***** MATERIAL PROVIDED *****

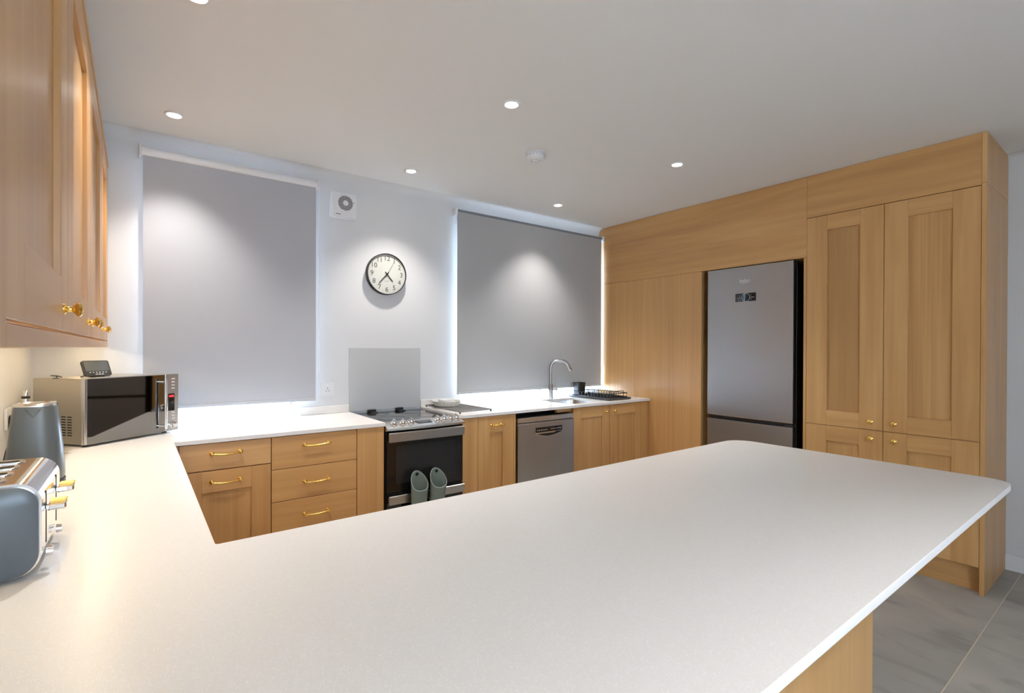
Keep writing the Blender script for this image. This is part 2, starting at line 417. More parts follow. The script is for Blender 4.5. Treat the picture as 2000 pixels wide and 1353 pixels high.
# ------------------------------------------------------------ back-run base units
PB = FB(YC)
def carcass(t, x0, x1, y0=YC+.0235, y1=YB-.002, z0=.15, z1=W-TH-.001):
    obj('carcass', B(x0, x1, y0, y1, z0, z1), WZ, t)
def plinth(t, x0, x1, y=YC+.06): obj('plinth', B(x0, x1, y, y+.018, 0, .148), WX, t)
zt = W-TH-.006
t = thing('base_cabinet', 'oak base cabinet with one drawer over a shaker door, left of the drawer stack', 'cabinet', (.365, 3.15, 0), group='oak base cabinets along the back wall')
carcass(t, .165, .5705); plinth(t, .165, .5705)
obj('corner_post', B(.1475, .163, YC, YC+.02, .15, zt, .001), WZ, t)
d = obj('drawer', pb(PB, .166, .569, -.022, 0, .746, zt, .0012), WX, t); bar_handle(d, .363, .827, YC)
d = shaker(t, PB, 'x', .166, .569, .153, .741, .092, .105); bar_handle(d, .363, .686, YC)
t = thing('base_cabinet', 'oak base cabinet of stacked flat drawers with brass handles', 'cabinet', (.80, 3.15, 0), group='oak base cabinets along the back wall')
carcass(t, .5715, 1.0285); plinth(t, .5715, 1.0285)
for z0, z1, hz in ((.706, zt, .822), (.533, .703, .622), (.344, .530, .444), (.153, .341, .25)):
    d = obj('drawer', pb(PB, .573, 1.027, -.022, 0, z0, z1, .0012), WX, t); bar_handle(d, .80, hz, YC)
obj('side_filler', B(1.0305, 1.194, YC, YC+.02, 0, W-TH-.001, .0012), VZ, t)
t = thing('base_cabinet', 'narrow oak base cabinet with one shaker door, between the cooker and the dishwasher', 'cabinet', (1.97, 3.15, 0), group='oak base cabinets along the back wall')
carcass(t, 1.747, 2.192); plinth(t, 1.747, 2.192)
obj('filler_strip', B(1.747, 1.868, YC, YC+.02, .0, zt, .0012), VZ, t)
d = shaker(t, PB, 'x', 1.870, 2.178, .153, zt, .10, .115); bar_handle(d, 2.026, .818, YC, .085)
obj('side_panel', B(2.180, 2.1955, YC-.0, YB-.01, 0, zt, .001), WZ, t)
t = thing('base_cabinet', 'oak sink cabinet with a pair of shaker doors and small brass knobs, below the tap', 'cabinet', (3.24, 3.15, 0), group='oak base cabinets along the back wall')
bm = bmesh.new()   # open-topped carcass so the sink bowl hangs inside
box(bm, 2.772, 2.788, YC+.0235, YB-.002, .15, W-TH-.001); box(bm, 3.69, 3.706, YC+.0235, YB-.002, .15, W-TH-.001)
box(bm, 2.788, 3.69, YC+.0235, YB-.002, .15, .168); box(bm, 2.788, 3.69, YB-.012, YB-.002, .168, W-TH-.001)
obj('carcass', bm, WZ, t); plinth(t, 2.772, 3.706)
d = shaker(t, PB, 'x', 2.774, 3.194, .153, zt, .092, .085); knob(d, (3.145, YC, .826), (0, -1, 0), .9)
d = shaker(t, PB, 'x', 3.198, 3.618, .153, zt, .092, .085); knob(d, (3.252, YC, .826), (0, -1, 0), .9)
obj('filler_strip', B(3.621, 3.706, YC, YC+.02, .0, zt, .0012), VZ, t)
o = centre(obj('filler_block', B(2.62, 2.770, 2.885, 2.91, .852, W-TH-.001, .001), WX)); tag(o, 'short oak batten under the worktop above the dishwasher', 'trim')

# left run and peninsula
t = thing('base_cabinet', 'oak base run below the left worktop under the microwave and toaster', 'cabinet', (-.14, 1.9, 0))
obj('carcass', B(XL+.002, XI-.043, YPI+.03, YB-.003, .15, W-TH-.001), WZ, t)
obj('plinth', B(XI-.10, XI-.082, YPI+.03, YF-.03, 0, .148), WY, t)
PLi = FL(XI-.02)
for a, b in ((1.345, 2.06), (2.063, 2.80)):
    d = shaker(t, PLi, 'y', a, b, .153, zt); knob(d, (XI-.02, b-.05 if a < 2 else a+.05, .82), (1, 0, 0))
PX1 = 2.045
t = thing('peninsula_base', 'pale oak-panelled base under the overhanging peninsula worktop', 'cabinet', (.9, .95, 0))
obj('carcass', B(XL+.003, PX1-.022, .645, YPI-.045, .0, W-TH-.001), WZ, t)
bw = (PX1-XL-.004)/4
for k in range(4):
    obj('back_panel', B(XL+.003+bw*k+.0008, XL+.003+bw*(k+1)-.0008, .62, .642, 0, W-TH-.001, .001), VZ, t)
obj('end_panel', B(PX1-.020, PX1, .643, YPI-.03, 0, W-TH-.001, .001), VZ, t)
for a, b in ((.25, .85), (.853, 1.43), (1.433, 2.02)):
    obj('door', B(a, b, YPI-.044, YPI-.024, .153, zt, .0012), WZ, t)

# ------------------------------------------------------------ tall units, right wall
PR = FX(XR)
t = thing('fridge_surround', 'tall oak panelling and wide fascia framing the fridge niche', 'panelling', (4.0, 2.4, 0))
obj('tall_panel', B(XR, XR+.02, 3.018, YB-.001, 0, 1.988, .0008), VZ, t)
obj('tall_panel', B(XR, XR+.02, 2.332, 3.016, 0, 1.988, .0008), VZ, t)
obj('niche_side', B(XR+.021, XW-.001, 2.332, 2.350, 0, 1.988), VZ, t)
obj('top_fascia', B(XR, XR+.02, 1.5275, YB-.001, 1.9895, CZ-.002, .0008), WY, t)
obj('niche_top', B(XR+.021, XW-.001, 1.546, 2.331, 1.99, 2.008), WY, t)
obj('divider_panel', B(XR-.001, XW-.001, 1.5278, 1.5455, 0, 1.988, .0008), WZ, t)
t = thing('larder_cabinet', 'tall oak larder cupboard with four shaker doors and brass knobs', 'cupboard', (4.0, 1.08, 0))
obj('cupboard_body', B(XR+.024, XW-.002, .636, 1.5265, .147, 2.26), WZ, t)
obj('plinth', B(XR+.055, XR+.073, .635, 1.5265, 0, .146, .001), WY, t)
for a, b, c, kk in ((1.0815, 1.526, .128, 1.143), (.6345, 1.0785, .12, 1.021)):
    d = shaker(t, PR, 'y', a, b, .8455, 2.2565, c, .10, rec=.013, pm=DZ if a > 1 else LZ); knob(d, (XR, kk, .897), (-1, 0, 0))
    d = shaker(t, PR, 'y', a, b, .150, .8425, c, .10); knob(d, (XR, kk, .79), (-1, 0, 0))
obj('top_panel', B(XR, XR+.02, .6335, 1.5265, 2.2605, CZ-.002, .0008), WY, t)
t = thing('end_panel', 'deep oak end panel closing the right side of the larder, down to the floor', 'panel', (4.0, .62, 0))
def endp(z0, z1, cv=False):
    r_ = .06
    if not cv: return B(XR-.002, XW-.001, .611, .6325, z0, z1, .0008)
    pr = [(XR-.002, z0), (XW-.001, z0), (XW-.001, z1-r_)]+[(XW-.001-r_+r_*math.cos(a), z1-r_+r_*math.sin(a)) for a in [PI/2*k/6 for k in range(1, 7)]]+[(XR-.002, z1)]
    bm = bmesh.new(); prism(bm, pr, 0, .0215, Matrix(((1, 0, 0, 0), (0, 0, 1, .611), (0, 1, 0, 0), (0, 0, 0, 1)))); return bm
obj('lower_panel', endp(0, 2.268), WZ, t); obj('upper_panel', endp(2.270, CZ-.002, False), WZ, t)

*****
***** MATERIAL PROVIDED *****

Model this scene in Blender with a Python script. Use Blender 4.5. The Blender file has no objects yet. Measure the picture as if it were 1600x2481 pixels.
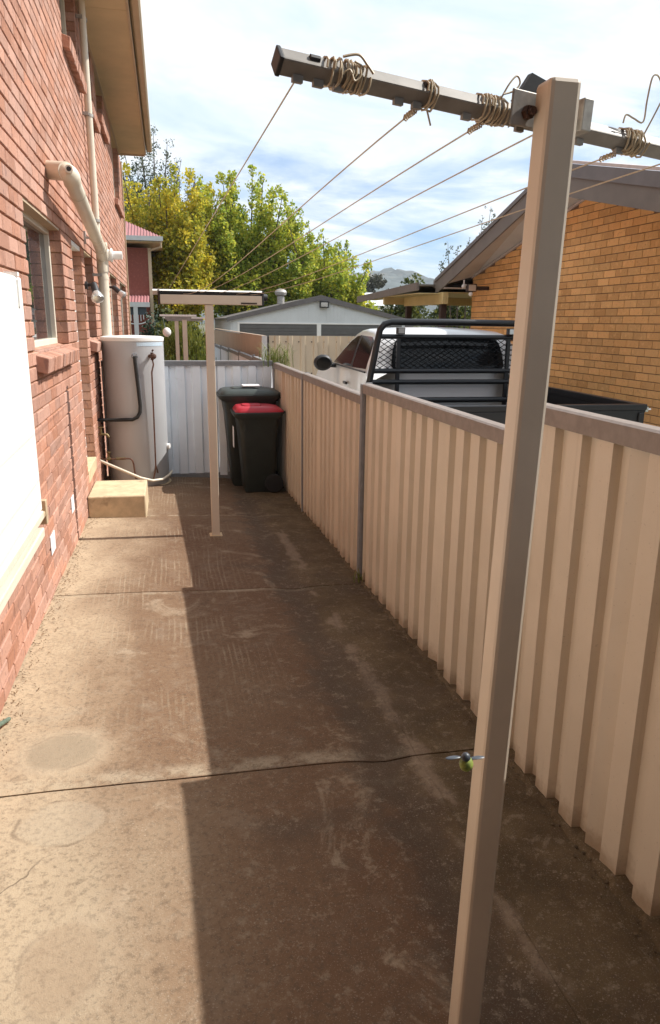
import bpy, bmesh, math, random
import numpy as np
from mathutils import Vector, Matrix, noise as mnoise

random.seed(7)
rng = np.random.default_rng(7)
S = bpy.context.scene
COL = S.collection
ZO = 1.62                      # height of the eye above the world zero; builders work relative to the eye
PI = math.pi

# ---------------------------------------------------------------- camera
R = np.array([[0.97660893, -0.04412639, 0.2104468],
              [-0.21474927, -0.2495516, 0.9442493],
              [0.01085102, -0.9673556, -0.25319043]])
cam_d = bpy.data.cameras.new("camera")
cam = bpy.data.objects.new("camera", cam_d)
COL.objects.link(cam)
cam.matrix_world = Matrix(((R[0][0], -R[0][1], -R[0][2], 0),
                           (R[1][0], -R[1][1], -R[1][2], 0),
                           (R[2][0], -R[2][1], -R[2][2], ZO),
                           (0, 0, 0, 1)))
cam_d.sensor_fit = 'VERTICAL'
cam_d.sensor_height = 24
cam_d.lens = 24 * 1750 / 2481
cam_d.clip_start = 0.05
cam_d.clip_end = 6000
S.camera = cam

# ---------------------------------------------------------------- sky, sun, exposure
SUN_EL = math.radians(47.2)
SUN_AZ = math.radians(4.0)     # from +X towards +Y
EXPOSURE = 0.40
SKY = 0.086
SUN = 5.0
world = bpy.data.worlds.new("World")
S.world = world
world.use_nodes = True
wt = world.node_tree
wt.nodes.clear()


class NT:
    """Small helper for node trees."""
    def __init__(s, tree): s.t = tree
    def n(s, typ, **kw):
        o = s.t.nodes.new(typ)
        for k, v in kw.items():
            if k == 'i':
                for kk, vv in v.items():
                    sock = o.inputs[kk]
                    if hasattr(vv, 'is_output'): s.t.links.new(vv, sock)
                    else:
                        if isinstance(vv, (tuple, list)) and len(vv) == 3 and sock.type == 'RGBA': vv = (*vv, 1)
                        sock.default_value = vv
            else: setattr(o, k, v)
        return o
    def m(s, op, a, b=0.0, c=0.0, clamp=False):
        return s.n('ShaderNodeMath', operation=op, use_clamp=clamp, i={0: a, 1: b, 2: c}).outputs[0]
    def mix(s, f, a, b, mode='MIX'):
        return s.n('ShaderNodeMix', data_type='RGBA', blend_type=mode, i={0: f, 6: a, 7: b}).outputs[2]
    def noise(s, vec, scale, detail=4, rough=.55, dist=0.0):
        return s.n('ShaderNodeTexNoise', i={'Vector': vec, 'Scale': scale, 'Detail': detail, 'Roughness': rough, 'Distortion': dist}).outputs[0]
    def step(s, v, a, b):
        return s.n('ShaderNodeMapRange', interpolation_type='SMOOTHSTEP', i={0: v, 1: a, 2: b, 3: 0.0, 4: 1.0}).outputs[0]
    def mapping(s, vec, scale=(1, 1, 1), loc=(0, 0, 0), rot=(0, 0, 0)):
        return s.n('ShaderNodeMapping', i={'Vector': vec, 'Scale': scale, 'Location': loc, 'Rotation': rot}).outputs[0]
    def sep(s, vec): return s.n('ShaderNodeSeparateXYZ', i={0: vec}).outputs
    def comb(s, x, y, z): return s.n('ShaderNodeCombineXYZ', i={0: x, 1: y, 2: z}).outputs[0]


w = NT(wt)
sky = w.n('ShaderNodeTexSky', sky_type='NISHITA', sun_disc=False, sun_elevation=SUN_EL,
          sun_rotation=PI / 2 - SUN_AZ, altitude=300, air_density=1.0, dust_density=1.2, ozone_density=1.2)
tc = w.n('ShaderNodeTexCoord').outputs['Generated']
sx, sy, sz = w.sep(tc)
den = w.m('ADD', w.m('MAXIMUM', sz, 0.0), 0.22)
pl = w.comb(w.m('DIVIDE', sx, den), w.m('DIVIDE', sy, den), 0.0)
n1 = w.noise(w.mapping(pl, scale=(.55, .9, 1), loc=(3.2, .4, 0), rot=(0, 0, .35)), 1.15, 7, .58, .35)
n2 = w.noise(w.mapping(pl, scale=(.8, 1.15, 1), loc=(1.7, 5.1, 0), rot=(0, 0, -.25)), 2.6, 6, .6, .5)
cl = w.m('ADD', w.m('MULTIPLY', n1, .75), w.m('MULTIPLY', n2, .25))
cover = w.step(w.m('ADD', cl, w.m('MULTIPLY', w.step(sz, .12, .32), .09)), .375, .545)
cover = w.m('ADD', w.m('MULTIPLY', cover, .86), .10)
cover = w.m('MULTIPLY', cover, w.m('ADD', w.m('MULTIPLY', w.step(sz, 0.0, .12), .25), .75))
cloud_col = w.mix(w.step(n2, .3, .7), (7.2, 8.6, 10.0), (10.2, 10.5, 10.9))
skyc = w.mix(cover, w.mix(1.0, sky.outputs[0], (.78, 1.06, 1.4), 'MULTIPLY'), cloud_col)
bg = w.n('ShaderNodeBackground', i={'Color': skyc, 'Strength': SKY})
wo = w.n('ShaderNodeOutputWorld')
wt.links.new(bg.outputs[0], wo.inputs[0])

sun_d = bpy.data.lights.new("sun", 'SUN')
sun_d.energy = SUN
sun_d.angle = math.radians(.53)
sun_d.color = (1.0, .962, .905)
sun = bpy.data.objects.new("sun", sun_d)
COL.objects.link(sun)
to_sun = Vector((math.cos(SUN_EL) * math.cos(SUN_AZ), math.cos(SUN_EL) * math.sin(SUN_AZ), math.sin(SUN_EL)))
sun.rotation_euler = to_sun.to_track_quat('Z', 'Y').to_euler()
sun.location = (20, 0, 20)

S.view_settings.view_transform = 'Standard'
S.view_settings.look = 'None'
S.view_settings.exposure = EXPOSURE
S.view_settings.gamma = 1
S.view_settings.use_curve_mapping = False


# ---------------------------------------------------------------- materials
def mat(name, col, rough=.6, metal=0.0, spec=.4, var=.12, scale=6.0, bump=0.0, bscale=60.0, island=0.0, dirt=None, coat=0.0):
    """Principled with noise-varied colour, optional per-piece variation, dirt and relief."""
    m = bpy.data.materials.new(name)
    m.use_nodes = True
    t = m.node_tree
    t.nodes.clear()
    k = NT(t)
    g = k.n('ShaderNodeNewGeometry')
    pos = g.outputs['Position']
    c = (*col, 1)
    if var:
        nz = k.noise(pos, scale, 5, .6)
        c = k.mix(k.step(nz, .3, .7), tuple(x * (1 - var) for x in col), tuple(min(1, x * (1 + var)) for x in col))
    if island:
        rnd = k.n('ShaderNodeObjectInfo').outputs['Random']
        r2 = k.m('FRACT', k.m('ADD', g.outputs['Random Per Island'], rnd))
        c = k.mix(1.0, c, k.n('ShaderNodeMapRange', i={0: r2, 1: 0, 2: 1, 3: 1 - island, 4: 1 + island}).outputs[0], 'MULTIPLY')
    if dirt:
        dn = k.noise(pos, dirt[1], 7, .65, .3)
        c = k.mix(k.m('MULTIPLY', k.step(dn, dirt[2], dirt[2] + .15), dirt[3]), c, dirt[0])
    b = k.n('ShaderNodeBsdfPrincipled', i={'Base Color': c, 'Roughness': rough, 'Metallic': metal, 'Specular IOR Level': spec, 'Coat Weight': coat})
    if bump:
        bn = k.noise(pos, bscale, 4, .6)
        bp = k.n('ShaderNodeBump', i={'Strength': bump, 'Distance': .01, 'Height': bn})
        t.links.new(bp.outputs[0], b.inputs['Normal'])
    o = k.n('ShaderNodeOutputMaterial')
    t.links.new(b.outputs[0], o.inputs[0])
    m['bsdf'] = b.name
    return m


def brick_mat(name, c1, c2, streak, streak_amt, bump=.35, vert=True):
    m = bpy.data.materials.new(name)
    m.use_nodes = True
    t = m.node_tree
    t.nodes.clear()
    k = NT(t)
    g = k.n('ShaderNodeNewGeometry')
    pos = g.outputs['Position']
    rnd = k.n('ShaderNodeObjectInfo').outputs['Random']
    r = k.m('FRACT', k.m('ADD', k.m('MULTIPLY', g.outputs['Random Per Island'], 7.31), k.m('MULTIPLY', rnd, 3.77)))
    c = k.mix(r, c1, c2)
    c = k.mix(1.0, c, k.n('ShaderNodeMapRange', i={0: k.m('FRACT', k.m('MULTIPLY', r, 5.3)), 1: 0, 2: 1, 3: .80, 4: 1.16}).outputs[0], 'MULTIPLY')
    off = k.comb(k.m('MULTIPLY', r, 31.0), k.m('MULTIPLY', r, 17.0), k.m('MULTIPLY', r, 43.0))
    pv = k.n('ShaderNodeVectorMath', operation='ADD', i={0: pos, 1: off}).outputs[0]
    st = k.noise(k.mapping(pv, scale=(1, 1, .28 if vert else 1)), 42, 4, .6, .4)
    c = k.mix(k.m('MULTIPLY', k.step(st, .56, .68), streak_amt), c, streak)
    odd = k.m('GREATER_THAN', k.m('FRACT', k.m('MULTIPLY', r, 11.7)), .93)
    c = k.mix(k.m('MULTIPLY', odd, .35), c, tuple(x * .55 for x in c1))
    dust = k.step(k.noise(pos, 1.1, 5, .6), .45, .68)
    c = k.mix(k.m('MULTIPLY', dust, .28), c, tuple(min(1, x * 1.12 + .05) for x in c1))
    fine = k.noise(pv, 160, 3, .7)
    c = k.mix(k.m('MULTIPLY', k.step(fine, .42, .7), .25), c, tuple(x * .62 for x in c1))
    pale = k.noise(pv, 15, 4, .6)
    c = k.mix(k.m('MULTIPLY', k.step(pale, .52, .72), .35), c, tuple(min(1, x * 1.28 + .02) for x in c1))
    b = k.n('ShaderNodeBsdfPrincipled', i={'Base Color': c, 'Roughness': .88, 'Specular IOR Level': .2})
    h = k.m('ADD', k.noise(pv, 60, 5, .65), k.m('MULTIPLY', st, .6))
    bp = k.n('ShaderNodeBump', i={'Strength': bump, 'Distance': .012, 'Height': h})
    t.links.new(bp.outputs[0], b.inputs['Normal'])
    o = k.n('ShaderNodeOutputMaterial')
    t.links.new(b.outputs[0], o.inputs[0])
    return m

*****

_INSTRUCTION_
List each line holding the string "this".

_ANSWER FOR THE TASK_
Keep writing the Blender script for this image. This is part 2, starting at line 417. More parts follow. The script is for Blender 4.5. Treat the picture as 2000 pixels wide and 1353 pixels high.
Model this scene in Blender with a Python script. Use Blender 4.5. The Blender file has no objects yet. Measure the picture as if it were 1600x2481 pixels.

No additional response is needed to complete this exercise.